Stanislavski makes you "cry," Brecht makes you "think." Should a good play immerse the audience and lose them in it, or keep them clear-eyed and reflective? Could it do both?
This isn't right-or-wrong but two different aims. To console, to empathize, to let you cry through a character the tears you couldn't cry yourself — Stanislavski's immersion is stronger. To question, to see through social machinery, to leave you still thinking outside the theatre — Brecht's clarity fits better. Many fine works actually travel between the two poles: first pulling you deep in, then abruptly pushing you out — just as you ache for a character, a line makes you realize "why am I being moved this way," and feeling and reflection happen at once. The greatest theatre often gives you both the tears and the clarity that follows them.
Peking opera's codified forms are handed down over centuries, every gesture scored, prizing "keeping"; Western modern theatre keeps breaking convention, chasing the "new." Are "keeping the form" and "breaking the convention" two opposite artistic pursuits, or do they meet at the same end?
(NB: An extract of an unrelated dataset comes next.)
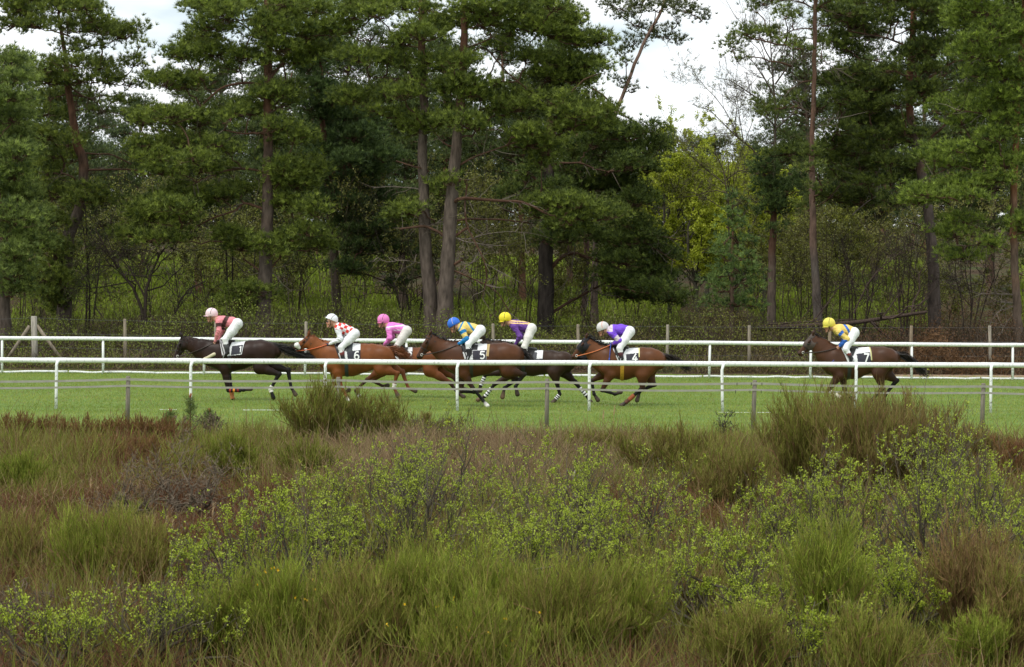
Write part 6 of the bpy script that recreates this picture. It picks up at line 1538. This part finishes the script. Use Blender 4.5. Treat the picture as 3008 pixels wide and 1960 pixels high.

Opposite on the surface, akin underneath: both fight the same enemy — cliché, the numbed eye. Peking opera turns "the familiar into beauty" by honing movement to extreme purity — form is no lazy template but the optimal solution refined by generations, where the actor, inside a strict "score," competes on nuance and spirit, as calligraphy finds its excellence within fixed character shapes. Modern theatre turns "the familiar into the new" through "defamiliarization" — breaking your habitual way of watching so your eyes open again. One seeks refinement within extreme regulation, the other seeks awakening through constant breaking; opposite roads, the same destination: to make the audience truly "see." For us today, perhaps "keeping" is harder — willing to grind one thing to perfection is rarer than chasing the new.